Julianne Swartz: Terrain
Delaware Center for the Contemporary Arts, Illinois, Wilmington, 01/15/2010 - 03/21/2010
200 South Madison Street
In Julianne Swartz’s sound installation, breathing, humming, and whispered messages of love in English, Spanish, Korean, Hebrew, Polish, Croatian, Japanese, Greek, French, and Chinese meld together, to generate sounds like blowing wind, rushing water or rustling leaves. Swartz constructed the soundtracks by recording the voices of 38 volunteers, and composing their utterances together. Terrain was originally commissioned by the Indianapolis Museum of Art in 2008. In its first installation at the Museum’s entry pavilion in 2008, 12 channels of sound moved through 208 speakers in orchestrated movements to form a kind of sound landscape (thus the title of the work). Swartz has reconfigured Terrain for the DCCA’s DuPont I Gallery.

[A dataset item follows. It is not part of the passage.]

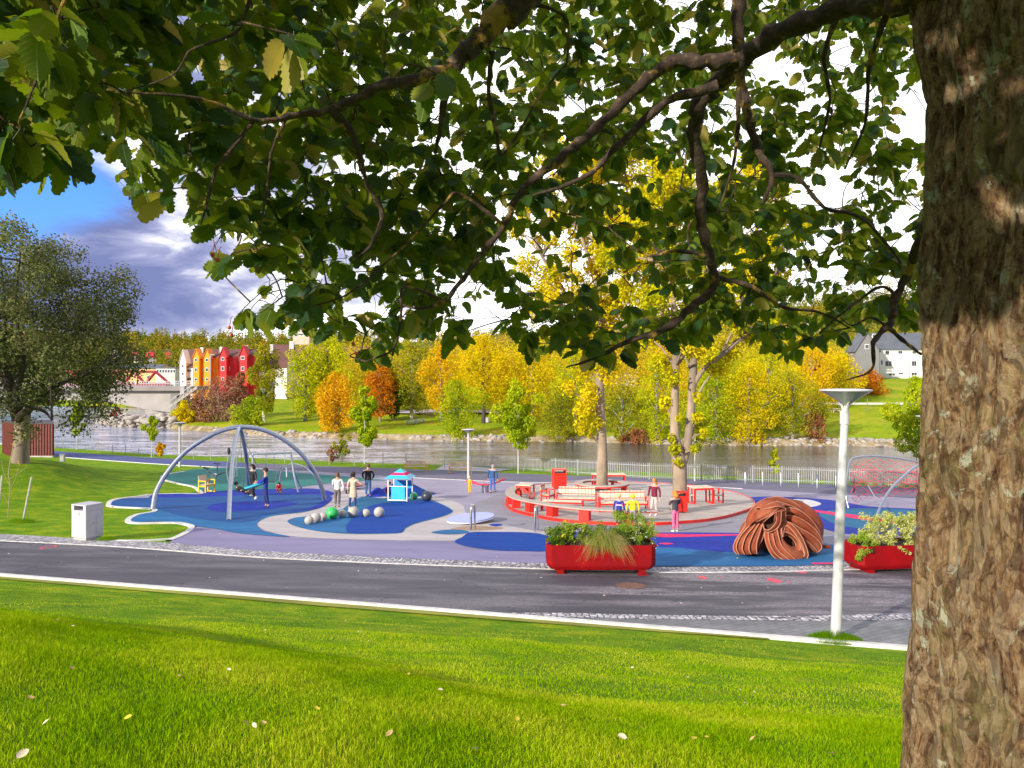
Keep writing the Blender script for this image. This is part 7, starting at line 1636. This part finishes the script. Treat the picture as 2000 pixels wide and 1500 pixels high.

In writing about Swartz’s work for a 2005 Colby College exhibition, Sharon Corwin states “light and sound function for Swartz as materials to be refracted, distorted, and manipulated. By exploring thresholds of perception, her work often functions in a liminal field - in between the perceptible and the immaterial. In so doing, Swartz transforms the ordinary into the magical, the unremarkable into the fascinating.” 1 Terrain’s relatively simple technology creates a flow of sound that suggests the fragility of life and the ephemeral nature of communication. In many of her installations, Swartz translates “events” from one location to another, surprising the viewer who comes across these works in the midst of a gallery or museum space. Their transitory qualities are contained within a very solid architectural space; the walls provide an immovable structure for a memorable, but otherwise fleeting, experience.